> [Your objective] Do any lines in the data below contain "pixels"? If so, copy every one of them.
■ ■ ■
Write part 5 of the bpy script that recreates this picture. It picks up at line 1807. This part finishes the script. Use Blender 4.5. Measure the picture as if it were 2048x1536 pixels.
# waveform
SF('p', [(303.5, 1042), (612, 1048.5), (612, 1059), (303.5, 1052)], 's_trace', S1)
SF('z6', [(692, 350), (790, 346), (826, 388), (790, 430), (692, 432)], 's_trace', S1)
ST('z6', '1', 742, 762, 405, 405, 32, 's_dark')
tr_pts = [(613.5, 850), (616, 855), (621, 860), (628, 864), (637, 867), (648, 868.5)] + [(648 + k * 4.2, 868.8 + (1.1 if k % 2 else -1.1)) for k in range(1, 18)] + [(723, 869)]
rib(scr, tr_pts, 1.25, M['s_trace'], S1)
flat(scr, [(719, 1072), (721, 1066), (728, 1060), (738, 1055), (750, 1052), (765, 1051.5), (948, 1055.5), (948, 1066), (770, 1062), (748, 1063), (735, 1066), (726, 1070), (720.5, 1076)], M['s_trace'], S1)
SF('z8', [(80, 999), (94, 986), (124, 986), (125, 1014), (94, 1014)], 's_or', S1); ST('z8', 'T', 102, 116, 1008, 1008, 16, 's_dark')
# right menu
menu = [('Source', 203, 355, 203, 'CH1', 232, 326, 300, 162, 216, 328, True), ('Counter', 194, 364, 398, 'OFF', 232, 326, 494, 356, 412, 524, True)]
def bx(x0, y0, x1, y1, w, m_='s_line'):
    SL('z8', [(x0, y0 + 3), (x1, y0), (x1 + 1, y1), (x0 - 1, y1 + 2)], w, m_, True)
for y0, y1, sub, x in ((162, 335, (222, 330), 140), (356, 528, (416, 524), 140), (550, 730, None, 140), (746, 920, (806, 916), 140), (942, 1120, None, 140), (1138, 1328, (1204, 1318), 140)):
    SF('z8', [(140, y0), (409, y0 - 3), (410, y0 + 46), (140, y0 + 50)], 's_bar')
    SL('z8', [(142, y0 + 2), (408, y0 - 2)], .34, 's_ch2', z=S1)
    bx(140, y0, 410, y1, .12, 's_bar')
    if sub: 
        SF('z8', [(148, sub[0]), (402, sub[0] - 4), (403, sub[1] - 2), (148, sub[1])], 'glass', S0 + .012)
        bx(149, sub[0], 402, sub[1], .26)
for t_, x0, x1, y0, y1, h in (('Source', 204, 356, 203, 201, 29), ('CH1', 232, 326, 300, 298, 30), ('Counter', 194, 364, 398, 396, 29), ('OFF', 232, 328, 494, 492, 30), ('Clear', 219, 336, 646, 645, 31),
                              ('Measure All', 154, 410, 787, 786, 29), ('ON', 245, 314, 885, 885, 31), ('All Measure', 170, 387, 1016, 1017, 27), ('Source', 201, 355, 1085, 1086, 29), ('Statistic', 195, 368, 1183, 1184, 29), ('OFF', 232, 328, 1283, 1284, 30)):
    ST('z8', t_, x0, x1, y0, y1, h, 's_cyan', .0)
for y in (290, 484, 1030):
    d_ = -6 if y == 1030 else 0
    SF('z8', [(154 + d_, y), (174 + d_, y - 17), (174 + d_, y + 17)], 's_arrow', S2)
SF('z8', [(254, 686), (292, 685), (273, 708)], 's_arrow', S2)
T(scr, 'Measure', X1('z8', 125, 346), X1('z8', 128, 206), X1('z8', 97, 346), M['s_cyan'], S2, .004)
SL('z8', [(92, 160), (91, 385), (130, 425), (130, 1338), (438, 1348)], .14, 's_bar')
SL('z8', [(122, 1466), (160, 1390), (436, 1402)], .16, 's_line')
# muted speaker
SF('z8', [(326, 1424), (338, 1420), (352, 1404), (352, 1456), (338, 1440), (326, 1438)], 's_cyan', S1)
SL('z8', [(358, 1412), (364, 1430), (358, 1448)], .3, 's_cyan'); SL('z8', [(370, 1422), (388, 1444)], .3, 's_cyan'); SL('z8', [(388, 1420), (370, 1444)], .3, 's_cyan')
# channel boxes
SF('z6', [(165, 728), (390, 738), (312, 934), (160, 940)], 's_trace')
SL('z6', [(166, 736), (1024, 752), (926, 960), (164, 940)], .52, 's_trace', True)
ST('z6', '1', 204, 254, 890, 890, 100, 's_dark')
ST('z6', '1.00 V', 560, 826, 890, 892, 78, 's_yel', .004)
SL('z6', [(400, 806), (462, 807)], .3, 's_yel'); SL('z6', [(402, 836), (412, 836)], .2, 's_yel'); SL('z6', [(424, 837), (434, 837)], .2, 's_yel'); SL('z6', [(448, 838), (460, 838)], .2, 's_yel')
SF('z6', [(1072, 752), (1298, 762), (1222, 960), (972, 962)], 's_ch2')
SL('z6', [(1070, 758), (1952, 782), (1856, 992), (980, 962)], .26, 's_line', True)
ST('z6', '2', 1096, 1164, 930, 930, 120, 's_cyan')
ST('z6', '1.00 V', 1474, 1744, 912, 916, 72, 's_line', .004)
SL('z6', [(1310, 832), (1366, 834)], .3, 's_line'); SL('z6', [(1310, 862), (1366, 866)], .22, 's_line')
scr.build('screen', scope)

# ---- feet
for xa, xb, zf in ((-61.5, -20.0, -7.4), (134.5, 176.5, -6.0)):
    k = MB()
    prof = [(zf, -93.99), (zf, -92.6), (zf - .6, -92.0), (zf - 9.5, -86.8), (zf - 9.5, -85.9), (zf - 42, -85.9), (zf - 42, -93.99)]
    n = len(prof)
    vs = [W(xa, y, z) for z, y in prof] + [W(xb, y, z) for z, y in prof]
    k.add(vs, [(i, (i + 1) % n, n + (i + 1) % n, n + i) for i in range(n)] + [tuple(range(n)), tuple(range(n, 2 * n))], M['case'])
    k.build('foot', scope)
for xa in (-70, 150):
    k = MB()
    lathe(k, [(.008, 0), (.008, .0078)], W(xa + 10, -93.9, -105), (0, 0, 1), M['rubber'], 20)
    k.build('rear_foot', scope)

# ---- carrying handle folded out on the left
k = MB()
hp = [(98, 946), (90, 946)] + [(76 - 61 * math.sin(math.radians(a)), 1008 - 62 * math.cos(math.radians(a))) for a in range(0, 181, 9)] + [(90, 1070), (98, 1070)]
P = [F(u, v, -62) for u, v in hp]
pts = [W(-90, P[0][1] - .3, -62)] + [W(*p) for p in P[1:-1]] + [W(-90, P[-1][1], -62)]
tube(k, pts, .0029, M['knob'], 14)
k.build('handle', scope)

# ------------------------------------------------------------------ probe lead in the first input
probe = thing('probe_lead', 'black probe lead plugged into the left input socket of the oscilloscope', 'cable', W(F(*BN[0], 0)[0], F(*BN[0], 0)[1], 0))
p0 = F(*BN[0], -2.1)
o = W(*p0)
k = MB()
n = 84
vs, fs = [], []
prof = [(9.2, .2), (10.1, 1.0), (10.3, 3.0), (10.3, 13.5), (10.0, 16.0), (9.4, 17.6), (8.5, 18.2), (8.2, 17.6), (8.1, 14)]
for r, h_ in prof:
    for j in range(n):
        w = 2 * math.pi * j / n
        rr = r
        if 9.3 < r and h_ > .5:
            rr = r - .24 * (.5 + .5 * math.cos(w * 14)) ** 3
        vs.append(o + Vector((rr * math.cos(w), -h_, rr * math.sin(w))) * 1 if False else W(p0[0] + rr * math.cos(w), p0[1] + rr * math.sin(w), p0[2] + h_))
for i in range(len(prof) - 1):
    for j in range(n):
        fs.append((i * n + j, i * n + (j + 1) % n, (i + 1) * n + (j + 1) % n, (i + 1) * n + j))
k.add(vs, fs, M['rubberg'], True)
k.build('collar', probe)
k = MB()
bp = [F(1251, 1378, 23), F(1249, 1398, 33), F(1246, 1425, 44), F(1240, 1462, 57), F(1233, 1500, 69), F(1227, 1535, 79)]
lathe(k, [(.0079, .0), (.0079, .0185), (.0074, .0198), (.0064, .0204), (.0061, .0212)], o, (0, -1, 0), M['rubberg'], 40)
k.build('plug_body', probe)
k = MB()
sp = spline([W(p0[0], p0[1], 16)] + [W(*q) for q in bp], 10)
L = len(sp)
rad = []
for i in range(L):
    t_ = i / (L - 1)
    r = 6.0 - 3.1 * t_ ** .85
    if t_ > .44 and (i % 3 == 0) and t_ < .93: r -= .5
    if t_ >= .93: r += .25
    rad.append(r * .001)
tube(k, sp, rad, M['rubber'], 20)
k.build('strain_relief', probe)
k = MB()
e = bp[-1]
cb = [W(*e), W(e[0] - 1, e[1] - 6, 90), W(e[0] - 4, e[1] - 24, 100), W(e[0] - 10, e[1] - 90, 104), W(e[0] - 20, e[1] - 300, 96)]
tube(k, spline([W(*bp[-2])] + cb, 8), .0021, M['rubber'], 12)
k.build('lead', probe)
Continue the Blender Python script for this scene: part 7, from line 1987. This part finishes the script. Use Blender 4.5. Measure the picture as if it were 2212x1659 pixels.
■ ■ ■
> [Full solution]
Write part 5 of the bpy script that recreates this picture. It picks up at line 1807. This part finishes the script. Use Blender 4.5. Measure the picture as if it were 2048x1536 pixels.
Continue the Blender Python script for this scene: part 7, from line 1987. This part finishes the script. Use Blender 4.5. Measure the picture as if it were 2212x1659 pixels.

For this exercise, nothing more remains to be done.